Linear Least Squares

Question

I again found myself in trouble understanding the following problem (1b)

I understand linear least squares as that I have a data points, and I am trying to find a line between them which approaches given data the best and thus I want to minimaze the distance between the model and the real system. I know the formula, I know a way but I am quite clueless how to apply that.

My idea is $e[k]=y-\hat{y}$ and thus substituting that to the formula I listed above, and then using the system formula rewrite e as a function of theta and then do the partial derivation with respect to theta and so obtain a minimum.

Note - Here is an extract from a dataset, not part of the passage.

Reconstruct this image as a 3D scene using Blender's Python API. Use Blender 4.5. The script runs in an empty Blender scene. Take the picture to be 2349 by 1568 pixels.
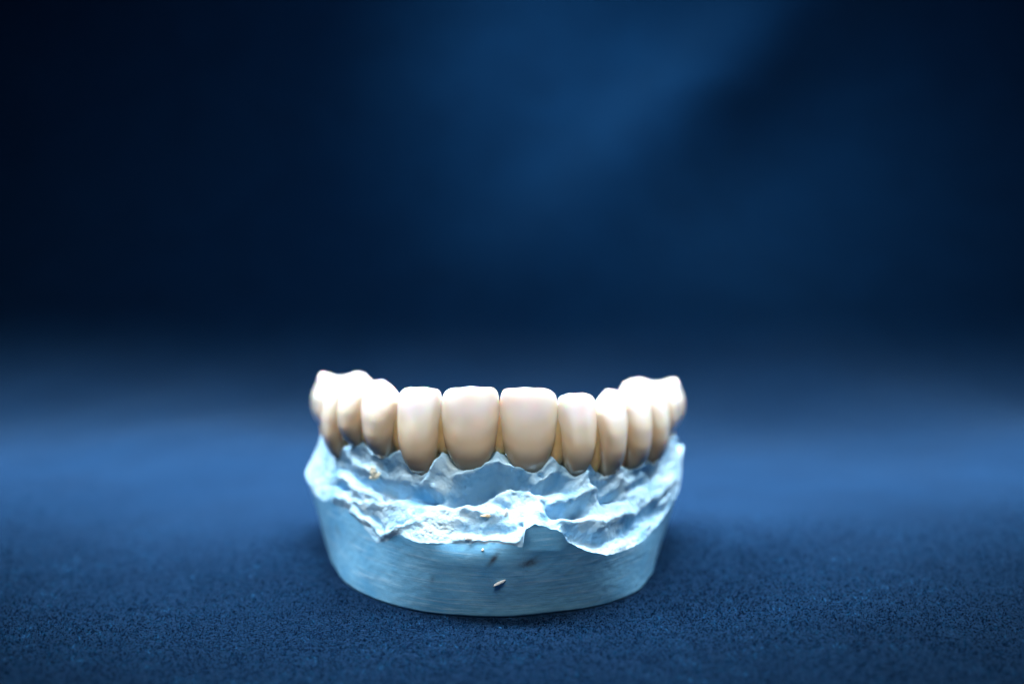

Can anyone please give me a hint if I am thinking correctly and if so how to get rid of that norm ? Thanks a lot

Answer 1

Note that $$\hat{y}[k] = \theta u[k].$$ Consequently, $$\|y-\hat{y}\|^2 = \sum_{k=0}^{N-1}(y[k]-\theta u[k])^2.$$ In order to compute $\theta$, we take the derivative of the above expression w.r.t. $\theta$ and equate to $0$. That is, $$\frac{\partial }{\partial \theta}\sum_{k=0}^{N-1}(y[k]-\theta u[k])^2 = -2\sum_{k=0}^{N-1}(y[k]-\theta u[k])u[k] = 0 \implies \theta \sum_{k=0}^{N-1}(u[k])^2=\sum_{k=0}^{N-1}y[k]u[k].$$ Therefore, $$\hat{\theta} = \frac{\sum_{k=0}^{N-1}y[k]u[k]}{\sum_{k=0}^{N-1}(u[k])^2}.$$

Obviously, $\theta$ cannot be estimated when $u[k]=0$.

Lastly, use the fact that $E[y[k]]=E[\theta u[k] + e[k]] = \theta u[k] + 1$ to calculate the bias of $\hat{\theta}$.

Answer 2

Suppose $u[k] = 0$ for all $k$. By assumption, this means $$ y[k] = e[k] $$ Indeed, this means $$ \big[ \|\hat y - y\|_2^2\big] = \big[ \|\hat y - e\|_2^2 \big] $$ and in particular, if were minimizing in expectation, it would follow that $$ \mathbb{E} \big[ \|\hat y - y\|_2^2\big] = \mathbb{E} \big[ \|\hat y - e\|_2^2 \big] $$ If $e[k]$ were known to be iid according to $\mathcal{N}(1, \sigma^2)$, then the above expected squared error would be smallest for $\hat y = \mathbb{E}[ e ] = 1$. The calculation $\hat y = \mathbb{E} [ e]$ can be done using elementary calculus techniques and knowledge that $e[k] \sim \mathcal{N}(1, \sigma^2)$.